If there is a need for the feminist contention that "the personal is political" to be affirmed, this book does so. Despite the author's reticence about such matters, one is reminded repeatedly, and always poignantly, of the effects of his wife's and his en-forced separations from their four children, from each other. There are constant calls on neighbours to care for the children after late-night arrests, there is the bewilderment of little ones witnessing the forcible removal of parents from home, there are necessary secrets between spouses. There are the constant disjunctions imposed on daily life by a viciously vengeful police state, not least of which was the de-moralising difficulties of earning money during wilfully prolonged trials, spells in prison and 90 punishing days of solitary confinement.

Intentionally or otherwise, Bernstein provides a template against which to gauge many taken-for-granted truths. Were, for instance, trade unionists in the hands of bloody-minded agitators intent primarily on despoiling the country's economy? Was the ANC led by a cabal seeking principally to sup-plant its fellow white citizens; worse, to banish or murder them? Did the Communist Party advocate gory revolution, a national bloodbath? Were members of these and cognate organisations naive dupes, ignorant natives all too ready to be manipulated by demagogic ogres?

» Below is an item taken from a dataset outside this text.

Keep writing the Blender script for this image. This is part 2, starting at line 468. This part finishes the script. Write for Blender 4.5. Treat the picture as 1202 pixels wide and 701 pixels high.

The testimony of this book gives no credence to these raw caricatures, nor to the marginally less crass beliefs often associated with them. Quite the contrary. Bern-stein's pages are peopled with dedicated democrats; activists with informed social visions that they tested and re-assessed in what he terms their "tradition of consultation and majority consent". That, then, is what Comrade Rusty has been up to of late - shoring up memory against casual records as well as consciously suppressed forgetfulness. For this, much thanks.